Now time for a little break from historic Vienna to take a peek at Vienna's Christmas Markets, enjoy as we really did.

It's always hard to choose a favourite travel destination, that said Vienna must be close to the top of our list as it offers so much to do and see. Below are a few final shots from this wonderful city. For a great meal check out Restaurant Danieli on Himmelpfortgasse, it gets very busy so try and book a table.

Wednesday, April 25, 2012

Visit the Royal Palace at Aranjuez, Spain

In October 2011 we returned again to one of our favourite cities, Madrid, this time with the plan to visit Aranjuez. Just a short train ride from Madrid the undoubted jewel of Aranjuez is the Royal Palace.

The curren appearence of the Palace is the result of reconstructions and additions which began with thw work of Juan Bautista of Toledo, architect to Felipe II. Over the course of time, others have also had a hand in the construction at the service of the Spanish Kings. Inside there are abundant baroque pieces such as those that can be seen in the clock, porcelain and painting rooms. The Palace is worth visiting just to see the Porcelain room if nothing else.

Another characteristic element of Aranjuez is its gardens. Opposite the east façade of the palace is the Flower-bed Garden, English in style, where the fountain sculptures are outstanding. A further two gardens begin near the buildings. Island Garden, so-called because it stretches between the course of the Tagus and the Ría, is another of the places worth strolling through. More wooded is the Prince's Garden, in a French Gothic style. 

The rest of the town also displays the same values, reflected in the layout of its streets, in the purest baroque style. Uniform buildings, tree-lined streets and spacious avenues are some of its features. A layout which makes it easy to visit other major sites, such as the Mariblanca Fountain, the Royal Theatre, the Servants' and Guest Quarters and Stables or the Food Market. There are also other palaces, such as Osuna, Medinaceli or Godoy. Among the religious architecture, fine examples are the Convent of San Pascual (work of Sabatini with paintings by Megs and Tiépolo), and the churches of Alpajés (a 
brick construction with a baroque portico) and San Antonio (with its great dome and lonic columns).

Tuesday, April 24, 2012

The World Heritage City of Toledo, Spain

The last leg of our holiday in September 2011 took us on a day trip to Toledo from Madrid before flying home. Its proximity to Madrid is another great reason to spend some time in Spain's wonderful capital city. We spent a wonderful day there, wandering round the winding streets enjoying the beauty of the city and from time to time seeking some shade and refreshment in the form of a cerveza and tapas.

World Heritage City Toledo was once the capital city of Spain, and it still retains the atmosphere and aura which are characteristic of so many European capital cities. Toledo is a magical place, possibly one of the most spectacular cities in the world. The buildings and winding streets contained within the old city walls hold hundreds of years of history, and the River Tajo which runs alongside the city walls adds to its charm and beauty.

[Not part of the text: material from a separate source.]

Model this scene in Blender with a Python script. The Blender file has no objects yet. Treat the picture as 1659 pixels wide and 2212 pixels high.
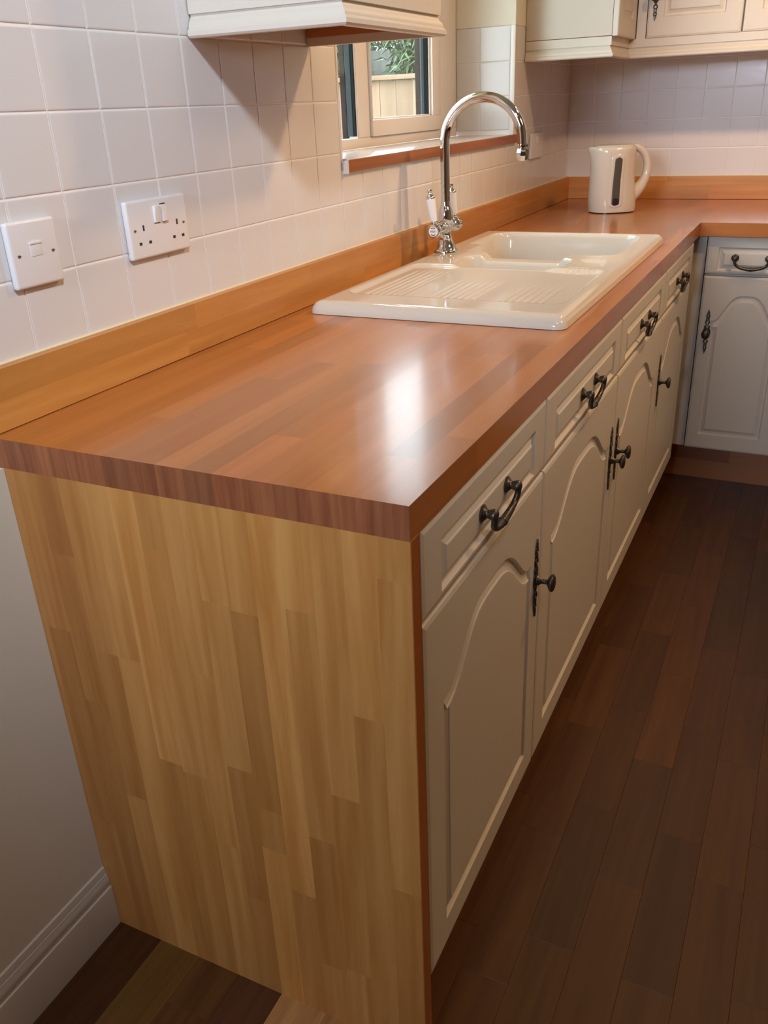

During the 13th century Toledo became one of the few places in Spain where Moors, Christians and Jews managed to live together and tolerate eachother more or less peacefully (although not as idyllicly as some history accounts would have us believe), and the singular combination of styles and cultures which resulted from this period in Toledo's history is one of the city's unique characteristics. Visitors can still admire the remains of churches, mosques and sinagogues built during this time.

Toledo became a fortified city under Roman occupation - its location and the River Tajo made it an ideal fortress, and from that moment on the city became one of Spain's most important political, economic and cultural centres. The Visigods named Toledo their capital, and it retained its importance under Arab occupation. When the Spanish armies regained control of the city, it became the official residence to the Spanish Kings and Queens until the 16th Century.